Bloody Sunday: A Massacre During A Civil Rights March

In 1969, Derry, the second largest city in Northern Ireland was struggling with poverty and inequality between the Nationalists (who were in the majority) and the Unionists. Despite the Nationalist majority, because of gerrymandering and discriminatory laws against the Catholics, the Unionists maintained leadership in all council roles. In addition to poverty, the housing conditions were terrible; Catholics wanted improvement.
The Northern Ireland Civil Rights Association (NICRA) began as a non-partisan organization, and included Unionists. However, Sinn Fein and the Official IRA began to have more influence. The NICRA aimed to defend and protect freedoms and rights of all citizens, highlight abuses of power, demand guarantees for freedom of speech, assembly, and association, and inform the public of their rights. In an attempt to wipe out the NRA, internment with trial was introduced in Northern Ireland on August 9, 1971, so anyone suspected of being a member of a terrorist organization could be arrested on the spot. Many innocent people were arrested and the British army arrested some people in their homes. Despite the fact that marches were banned as of January 18, 1972 in Northern Ireland, the NICRA organized marches against internment. One of these marches, on January 30, 1972, would become known as Bloody Sunday.

Trying To Avoid Conflict
They were asked to change the route of the march to contain it in the Catholic area of Derry, part of which was called Free Derry, as it was a “no-go” area for the British Army. Barricades kept military vehicles from entering the area, and IRA members regularly openly carried weapons there. The situation angered the British Army, who vowed to use tougher measures to control the situation. They introduced the Parachute Regiment, an elite group which employed more severe methods than the regular British soldiers. On Bloody Sunday, the Parachute Regiment was deployed to deal with anticipated riots. Out of concern for the possibility of violence, the IRA was asked to not participate.

The March Begins
Approximately 10-15,000 people joined the march, which began in Creggan at 3 p.m., and proceeded to the Bogside, the largely Catholic area outside Derry’s Old City walls. The Army erected barricades to keep the protesters from accessing the city center, and behind each barricade, there would be a number of soldiers and two armored personnel carriers. If a protester were to breath the barrier, the soldiers were allowed to use rubber bullets, cannons, and tear gas. The organizers changed the route because of the barricades, moving the rally to the Free Derry Corner. Meanwhile, paratroopers had established camp in a derelict building, with the goal of launching an arrest operation.

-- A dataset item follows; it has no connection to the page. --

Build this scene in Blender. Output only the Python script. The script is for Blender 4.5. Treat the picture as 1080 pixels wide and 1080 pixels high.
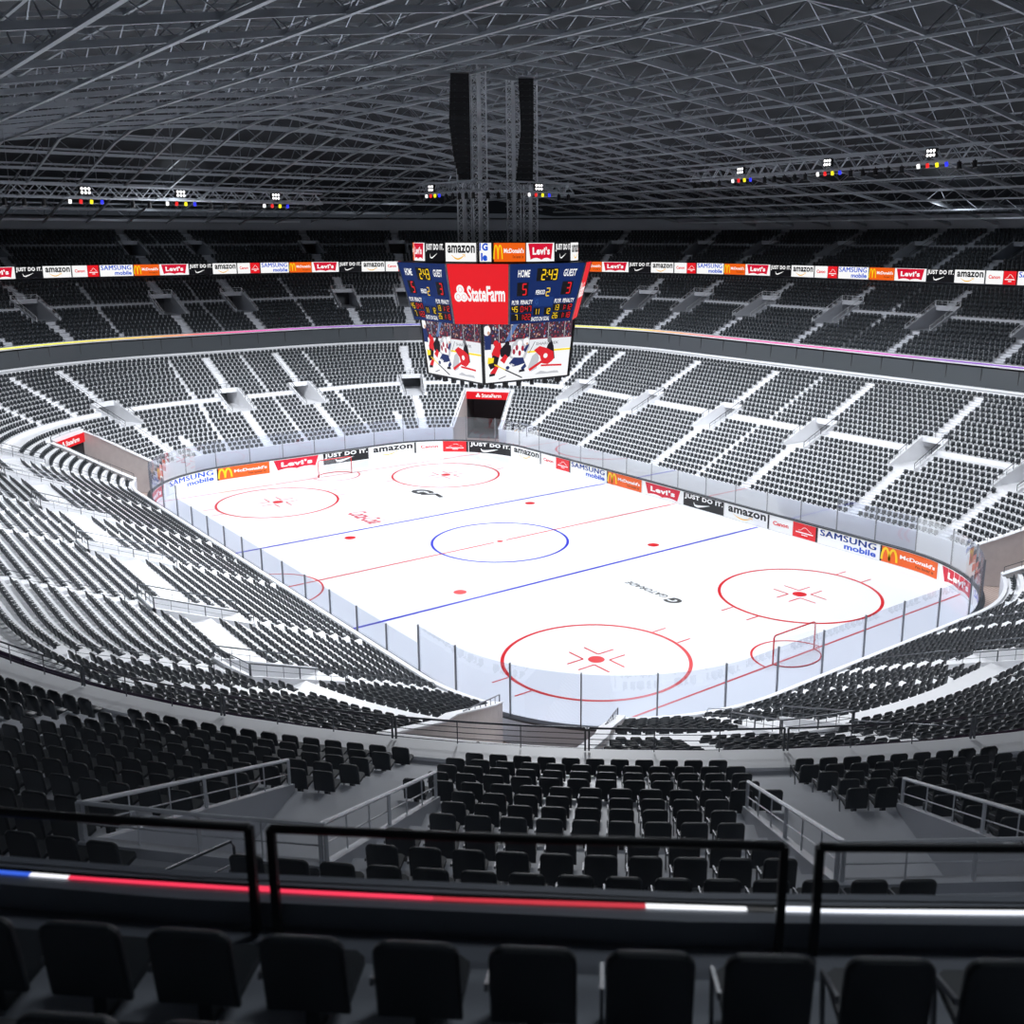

The Murder Of Innocent People
When marchers noticed paratroopers in the building, they threw stones at them; in response the soldiers fired real bullets, injuring two. The soldiers claimed that the protesters were throwing nail bombs, but no evidence was ever found. At 4:10, the soldiers entered the Bogside. When the armored personnel carriers entered, many people tried to flee and the paratroopers began seizing people, beating them, and firing rubber bullets at close range. The soldiers fired on people who were near a rubble barricade along Rossville Street. They killed six and wounded one. A group of protesters fled into the car park of Rossville. It was surrounded on three sides by high-rise buildings, and the soldiers injured six civilians. They shot one in the back, 17-year old Jackie Duddy, who had been running alongside Edward Daly, a priest. Another group was similarly trapped in the car park of Glenfada Park, and two were killed and at least four others were wounded. Ten minutes after the soldiers had entered Bogside, they fired more than 100 rounds, shooting 26 people. Thirteen died that day and one succumbed to his injuries four months later. That man, John Johnston, was not part of the protests, but was walking to visit a friend in Glenfada Park. One man, Bernard McGuigan, had rushed over to help an injured man and was waving a white handkerchief when a British soldier shot him in the head. Some consider Bloody Sunday to have intensified the Troubles in Northern Ireland, and the anger that it sparked led an angry to burn down the British Embassy in Dublin.

Two Enquiries, Thirty Years Apart
Two days after Bloody Sunday, the Widgery Enquiry began; it was completed 10 weeks later, but most witnesses considered this enquiry a whitewash. Thirty years later, in 1998, the Saville Enquiry was launched. It reached drastically different conclusions from Widgery when it finally ended seven years later and was released to the public in 2010. When it was released, then Prime Minister David Cameron apologized, saying, “What happened on Bloody Sunday was both unjustified and unjustifiable. It was wrong."